Call barring – prohibits specified types of call (overseas calls, for instance, or to 090 premium-rate numbers)
Automatic Route Selection – can automatically select the cheapest network for each call.
Multi-site communications – all incoming calls go through a single central number but are redirected to the relevant site, or perhaps to a mobile phone if you’re out of the office.
Auto attendant – automatically answers the call with a customised message that prompts customers to route their calls to the appropriate destination.
Voice mail – allows the caller to leave a recorded message.
Message notification – alerts the user that their voicemail box contains unread messages (with an indicator light on the phone, or perhaps by automatically calling a pre-programmed contact number).

The right dealer

The simplest phone systems – one to three lines, no more than eight or so extensions – can be installed by you if you’re technically minded. But most key systems and PBXs will require programming and installation by a specialised dealer.
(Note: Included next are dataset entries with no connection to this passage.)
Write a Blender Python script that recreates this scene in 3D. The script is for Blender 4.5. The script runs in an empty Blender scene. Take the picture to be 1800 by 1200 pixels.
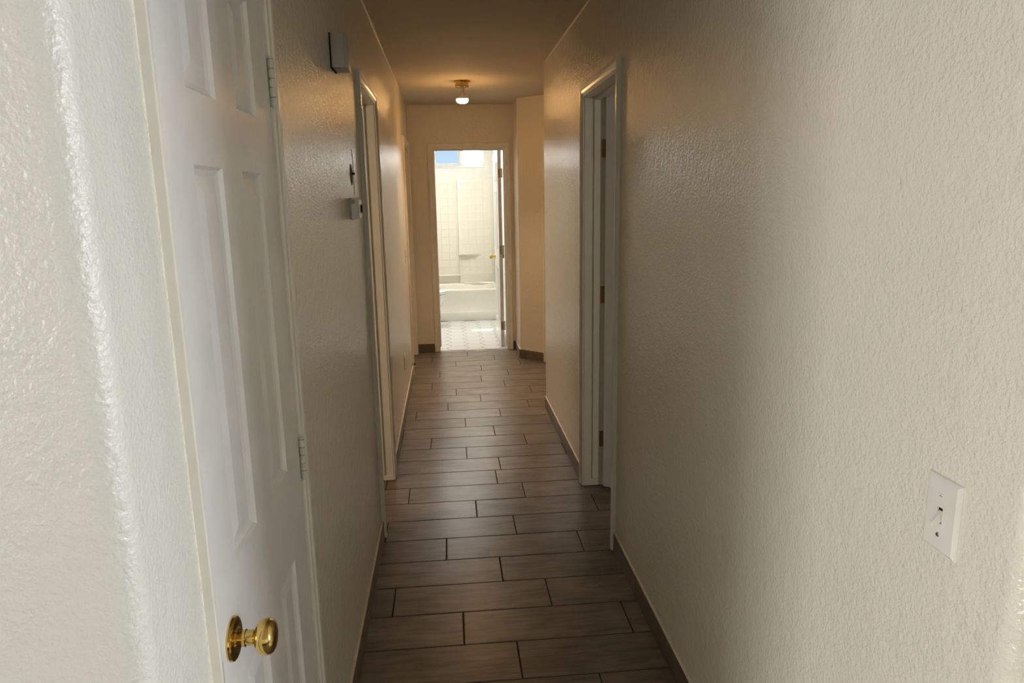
import bpy, bmesh, math, random
from mathutils import Vector, Matrix
random.seed(7)
S = bpy.context.scene
COL = S.collection
PI = math.pi

# ---------------------------------------------------------------- camera
F_PX, YAW, PITCH, ROLL, CAM_H = 1235.14, 0.0884628, 0.2024437, 0.0182327, 1.56998
def camera_axes():
    cy, sy, cp, sp = math.cos(YAW), math.sin(YAW), math.cos(PITCH), math.sin(PITCH)
    f = Vector((sy * cp, cy * cp, -sp)); r = Vector((cy, -sy, 0)); u = r.cross(f)
    r2 = r * math.cos(ROLL) - u * math.sin(ROLL); u2 = r * math.sin(ROLL) + u * math.cos(ROLL)
    return f, r2, u2
f_, r_, u_ = camera_axes()
cam_data = bpy.data.cameras.new('camera')
cam_data.sensor_width = 36.0; cam_data.sensor_fit = 'HORIZONTAL'
cam_data.lens = F_PX / 1800 * 36; cam_data.clip_start = 0.02
cam = bpy.data.objects.new('camera', cam_data); COL.objects.link(cam)
cam.matrix_world = Matrix(((r_.x, u_.x, -f_.x, 0), (r_.y, u_.y, -f_.y, 0), (r_.z, u_.z, -f_.z, CAM_H), (0, 0, 0, 1)))
S.camera = cam

# ---------------------------------------------------------------- colour management, sky, sun, window light
S.view_settings.view_transform = 'Standard'; S.view_settings.look = 'None'
S.view_settings.gamma = 1.0; S.view_settings.use_curve_mapping = False
S.view_settings.exposure = 0.0

def area(name, loc, rot, sx, sy, power, color):
    d = bpy.data.lights.new(name, 'AREA'); d.shape = 'RECTANGLE'; d.size = sx; d.size_y = sy
    d.energy = power; d.color = color
    o = bpy.data.objects.new(name, d); o.location = loc; o.rotation_euler = rot; COL.objects.link(o)
    return o
world = bpy.data.worlds.new('sky'); S.world = world; world.use_nodes = True
wn = world.node_tree.nodes; wl = world.node_tree.links
bg = wn['Background']; bg.inputs['Strength'].default_value = 1.0
tc = wn.new('ShaderNodeTexCoord'); sep = wn.new('ShaderNodeSeparateXYZ'); ramp = wn.new('ShaderNodeValToRGB')
wl.new(tc.outputs['Generated'], sep.inputs[0]); wl.new(sep.outputs['Z'], ramp.inputs[0]); wl.new(ramp.outputs[0], bg.inputs[0])
ramp.color_ramp.elements[0].position = 0.0; ramp.color_ramp.elements[0].color = (0.55, 0.77, 1.0, 1)
ramp.color_ramp.elements[1].position = 1.0; ramp.color_ramp.elements[1].color = (0.16, 0.38, 0.90, 1)

sun_d = bpy.data.lights.new('sun', 'SUN'); sun_d.energy = 230.0; sun_d.angle = math.radians(0.6); sun_d.color = (1.0, 0.95, 0.86)
sun = bpy.data.objects.new('sun', sun_d); COL.objects.link(sun)
sun_dir = Vector((0.008, -0.575, -0.82)); sun.rotation_euler = sun_dir.to_track_quat('-Z', 'Y').to_euler()

# daylight of the entry room's two windows; unseen lamp of the left room; added fills in bedroom and bathroom
area('daylight_entry_right', (6.85, -0.95, 1.40), (0, math.radians(90), 0), 1.7, 2.4, 385, (0.90, 0.955, 1.0))
area('daylight_entry_left', (-6.85, -3.5, 1.40), (0, math.radians(-90), 0), 1.9, 2.7, 410, (0.96, 0.965, 0.96))
area('bedroom_fill', (2.25, 1.05, 1.45), (math.radians(90), 0, math.radians(15)), 0.8, 1.0, 9, (1.0, 0.88, 0.75))  # added warm fill, aimed at the face of the ajar door
area('lamp_left_room', (-1.75, 2.35, 1.55), (0, math.radians(-62), math.radians(40)), 0.7, 0.7, 17, (1.0, 0.70, 0.42))
area('bathroom_fill', (-0.1, 8.45, 2.44), (0, 0, 0), 0.5, 0.5, 30, (1.0, 0.97, 0.93))  # unseen fill added overhead to brighten the bathroom

# ---------------------------------------------------------------- sizes (metres; the hall runs along +Y)
XL, XR, H, YE = -0.354, 0.703, 2.467, 7.215
Y0 = 0.737            # mouth of the hall
WT = 0.115            # wall thickness
YC = 5.10             # end of the right wall, alcove beyond
XS, YS = 0.685, 6.80  # corner between short wall and diagonal wall
YB, YBB = 7.33, 9.83  # bathroom from .. to
XBL, XBR = -0.86, 0.665
DT = 2.045            # door opening height
BASE_H = 0.09

# ---------------------------------------------------------------- materials
def new_mat(name):
    m = bpy.data.materials.new(name); m.use_nodes = True
    n = m.node_tree.nodes; l = m.node_tree.links
    return m, n, l, n['Principled BSDF']
def tint(n, l, b, col, amount, scale, vec=None):
    """base colour with a faint noise variation"""
    no = n.new('ShaderNodeTexNoise'); no.inputs['Scale'].default_value = scale; no.inputs['Detail'].default_value = 3
    if vec is not None: l.new(vec, no.inputs['Vector'])
    r = n.new('ShaderNodeValToRGB')
    r.color_ramp.elements[0].position = 0.3; r.color_ramp.elements[1].position = 0.7
    r.color_ramp.elements[0].color = (*[c * (1 - amount) for c in col], 1)
    r.color_ramp.elements[1].color = (*[min(1, c * (1 + amount)) for c in col], 1)
    l.new(no.outputs['Fac'], r.inputs[0]); l.new(r.outputs[0], b.inputs['Base Color'])
    return no
def plain(name, col, rough=0.5, metal=0.0, amount=0.04, scale=12, bump=0.0, bscale=200, spec=0.5, coat=0.0):
    m, n, l, b = new_mat(name)
    t = n.new('ShaderNodeTexCoord')
    tint(n, l, b, col, amount, scale, t.outputs['Object'])
    b.inputs['Roughness'].default_value = rough; b.inputs['Metallic'].default_value = metal
    b.inputs['Specular IOR Level'].default_value = spec
    if coat: b.inputs['Coat Weight'].default_value = coat; b.inputs['Coat Roughness'].default_value = 0.1
    if bump:
        no = n.new('ShaderNodeTexNoise'); no.inputs['Scale'].default_value = bscale; no.inputs['Detail'].default_value = 2
        l.new(t.outputs['Object'], no.inputs['Vector'])
        bp = n.new('ShaderNodeBump'); bp.inputs['Strength'].default_value = bump; bp.inputs['Distance'].default_value = 0.002
        l.new(no.outputs['Fac'], bp.inputs['Height']); l.new(bp.outputs[0], b.inputs['Normal'])
    return m
def wall_paint(name, col, rough, dist=0.0016, spec=0.5):
    """semi-gloss paint over sprayed orange-peel texture"""
    m, n, l, b = new_mat(name)
    g = n.new('ShaderNodeNewGeometry')
    tint(n, l, b, col, 0.02, 1.5, g.outputs['Position'])
    b.inputs['Roughness'].default_value = rough; b.inputs['Specular IOR Level'].default_value = spec
    n1 = n.new('ShaderNodeTexNoise'); n1.inputs['Scale'].default_value = 150; n1.inputs['Detail'].default_value = 2.5; n1.inputs['Roughness'].default_value = 0.5
    n2 = n.new('ShaderNodeTexNoise'); n2.inputs['Scale'].default_value = 32; n2.inputs['Detail'].default_value = 1
    for x in (n1, n2): l.new(g.outputs['Position'], x.inputs['Vector'])
    ad = n.new('ShaderNodeMath'); ad.operation = 'MULTIPLY_ADD'; ad.inputs[1].default_value = 0.9
    l.new(n2.outputs['Fac'], ad.inputs[0]); l.new(n1.outputs['Fac'], ad.inputs[2])
    bp = n.new('ShaderNodeBump'); bp.inputs['Strength'].default_value = 1.0; bp.inputs['Distance'].default_value = dist
    l.new(ad.outputs[0], bp.inputs['Height']); l.new(bp.outputs[0], b.inputs['Normal'])
    return m
def wood_tile(name, dark, light, rough):
    """porcelain plank printed with wood grain along its own X axis; each tile gets its own print"""
    m, n, l, b = new_mat(name)
    t = n.new('ShaderNodeTexCoord'); oi = n.new('ShaderNodeObjectInfo')
    mul = n.new('ShaderNodeMath'); mul.operation = 'MULTIPLY'; mul.inputs[1].default_value = 57.0
    l.new(oi.outputs['Random'], mul.inputs[0])
    comb = n.new('ShaderNodeCombineXYZ'); l.new(mul.outputs[0], comb.inputs['X']); l.new(mul.outputs[0], comb.inputs['Y'])
    add = n.new('ShaderNodeVectorMath'); add.operation = 'ADD'
    l.new(t.outputs['Object'], add.inputs[0]); l.new(comb.outputs[0], add.inputs[1])
    mp = n.new('ShaderNodeMapping'); mp.inputs['Scale'].default_value = (1.0, 8.0, 8.0); l.new(add.outputs[0], mp.inputs['Vector'])
    g1 = n.new('ShaderNodeTexNoise'); g1.inputs['Scale'].default_value = 6; g1.inputs['Detail'].default_value = 6; g1.inputs['Distortion'].default_value = 0.8
    l.new(mp.outputs[0], g1.inputs['Vector'])
    mp2 = n.new('ShaderNodeMapping'); mp2.inputs['Scale'].default_value = (1.0, 1.7, 1.7); l.new(add.outputs[0], mp2.inputs['Vector'])
    g2 = n.new('ShaderNodeTexNoise'); g2.inputs['Scale'].default_value = 5; g2.inputs['Detail'].default_value = 4
    l.new(mp2.outputs[0], g2.inputs['Vector'])
    mx = n.new('ShaderNodeMath'); mx.operation = 'MULTIPLY_ADD'; mx.inputs[1].default_value = 0.5
    sc = n.new('ShaderNodeMath'); sc.operation = 'MULTIPLY'; sc.inputs[1].default_value = 0.45
    l.new(g2.outputs['Fac'], sc.inputs[0]); l.new(g1.outputs['Fac'], mx.inputs[0]); l.new(sc.outputs[0], mx.inputs[2])
    r = n.new('ShaderNodeValToRGB'); r.color_ramp.elements[0].position = 0.34; r.color_ramp.elements[1].position = 0.66
    r.color_ramp.elements[0].color = (*dark, 1); r.color_ramp.elements[1].color = (*light, 1)
    l.new(mx.outputs[0], r.inputs[0])
    vv = n.new('ShaderNodeMath'); vv.operation = 'MULTIPLY_ADD'; vv.inputs[1].default_value = 0.22; vv.inputs[2].default_value = 0.89
    l.new(oi.outputs['Random'], vv.inputs[0])
    hs = n.new('ShaderNodeHueSaturation'); l.new(vv.outputs[0], hs.inputs['Value']); l.new(r.outputs[0], hs.inputs['Color'])
    l.new(hs.outputs[0], b.inputs['Base Color'])
    b.inputs['Roughness'].default_value = rough
    bp = n.new('ShaderNodeBump'); bp.inputs['Strength'].default_value = 0.35; bp.inputs['Distance'].default_value = 0.0012
    l.new(mx.outputs[0], bp.inputs['Height']); l.new(bp.outputs[0], b.inputs['Normal'])
    return m
def emit(name, col, strength):
    m, n, l, b = new_mat(name)
    b.inputs['Base Color'].default_value = (0.9, 0.9, 0.9, 1)
    b.inputs['Emission Color'].default_value = (*col, 1); b.inputs['Emission Strength'].default_value = strength
    return m
def clear_glass(name):
    m, n, l, b = new_mat(name); n.remove(b)
    tr = n.new('ShaderNodeBsdfTransparent'); gl = n.new('ShaderNodeBsdfGlossy'); gl.inputs['Roughness'].default_value = 0.02
    fr = n.new('ShaderNodeFresnel'); fr.inputs['IOR'].default_value = 1.45
    mx = n.new('ShaderNodeMixShader'); l.new(fr.outputs[0], mx.inputs[0]); l.new(tr.outputs[0], mx.inputs[1]); l.new(gl.outputs[0], mx.inputs[2])
    l.new(mx.outputs[0], n['Material Output'].inputs['Surface'])
    return m
def glare_glass(name):
    m, n, l, b = new_mat(name); n.remove(b)
    tr = n.new('ShaderNodeBsdfTranslucent'); tr.inputs['Color'].default_value = (0.97, 0.98, 1, 1)
    df = n.new('ShaderNodeBsdfDiffuse'); df.inputs['Color'].default_value = (0.9, 0.92, 0.95, 1)
    mx = n.new('ShaderNodeMixShader'); mx.inputs[0].default_value = 0.15
    l.new(tr.outputs[0], mx.inputs[1]); l.new(df.outputs[0], mx.inputs[2])
    cl = n.new('ShaderNodeBsdfTransparent'); m2 = n.new('ShaderNodeMixShader'); m2.inputs[0].default_value = 0.35   # translucent white stands in for the pane's glare; part passes straight through
    l.new(mx.outputs[0], m2.inputs[1]); l.new(cl.outputs[0], m2.inputs[2])
    l.new(m2.outputs[0], n['Material Output'].inputs['Surface'])
    return m

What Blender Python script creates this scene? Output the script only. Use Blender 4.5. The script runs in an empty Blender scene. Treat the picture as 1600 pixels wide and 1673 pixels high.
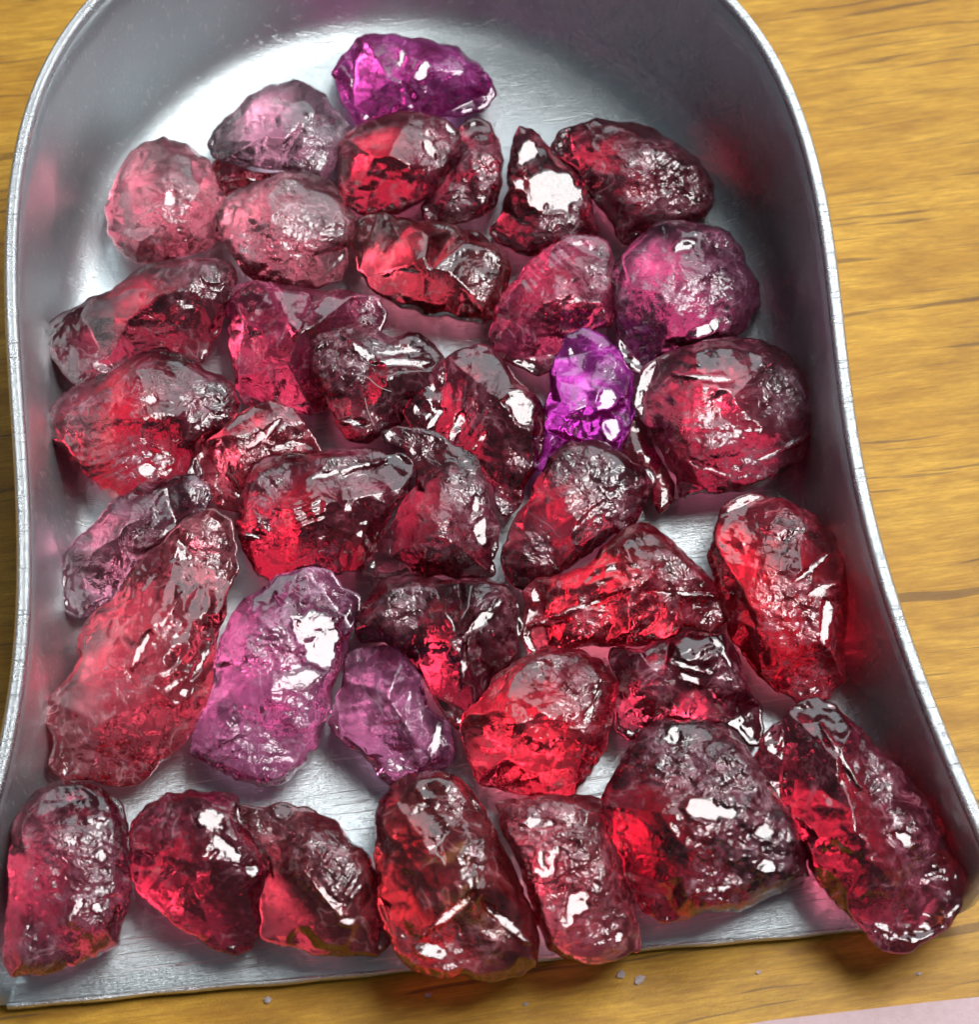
import bpy, math, random
import numpy as np
from mathutils import Vector, Matrix
from mathutils.geometry import delaunay_2d_cdt

# units: 1 Blender unit = 1 cm
scene = bpy.context.scene
scene.unit_settings.scale_length = 0.01
COL = scene.collection

# ------------------------------------------------------------------ camera
CAM = np.array([-1.1, -7.65, 11.75])
cam_data = bpy.data.cameras.new("camera")
cam = bpy.data.objects.new("camera", cam_data)
COL.objects.link(cam)
cam.location = CAM.tolist()
fwd = (Vector((0, 0, 0)) - Vector(CAM.tolist())).normalized()
right = fwd.cross(Vector((0, 0, 1))).normalized()
up = right.cross(fwd)
ROLL = math.radians(0.0)
r2 = right * math.cos(ROLL) + up * math.sin(ROLL)
u2 = up * math.cos(ROLL) - right * math.sin(ROLL)
M = Matrix((r2, u2, -fwd)).transposed()
cam.rotation_euler = M.to_euler()
cam_data.sensor_fit = 'HORIZONTAL'
cam_data.sensor_width = 36
cam_data.angle = math.radians(28.8)
cam_data.clip_start = 0.5
cam_data.clip_end = 400
cam_data.dof.use_dof = True
cam_data.dof.focus_distance = 13.4
cam_data.dof.aperture_fstop = 0.85
scene.camera = cam
HALF = math.tan(math.radians(14.4))
R_, U_, F_ = (np.array(v) for v in (r2, u2, fwd))


def ray(px, py):
    """direction through a point traced on the 1600 x 1673 photograph"""
    a = (np.asarray(px, float) - 800) / 800 * HALF
    b = -(np.asarray(py, float) - 836.5) / 800 * HALF
    d = F_ + np.multiply.outer(a, R_) + np.multiply.outer(b, U_)
    return d


def at(px, py, z):
    d = ray(px, py)
    t = (np.asarray(z) - CAM[2]) / d[..., 2]
    return CAM + d * t[..., None]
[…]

This puts a lot of emphasis on finding the right dealer. You need a system that is properly installed for optimal performance and you need to have confidence in future servicing, problem-solving and maybe upgrading.

The key considerations are experience and independence. Give extra points to a dealer who has installed several similar systems, but ensure that they are not tied to just one or two manufacturers as this will prevent them from giving a true and unbiased solution to your needs!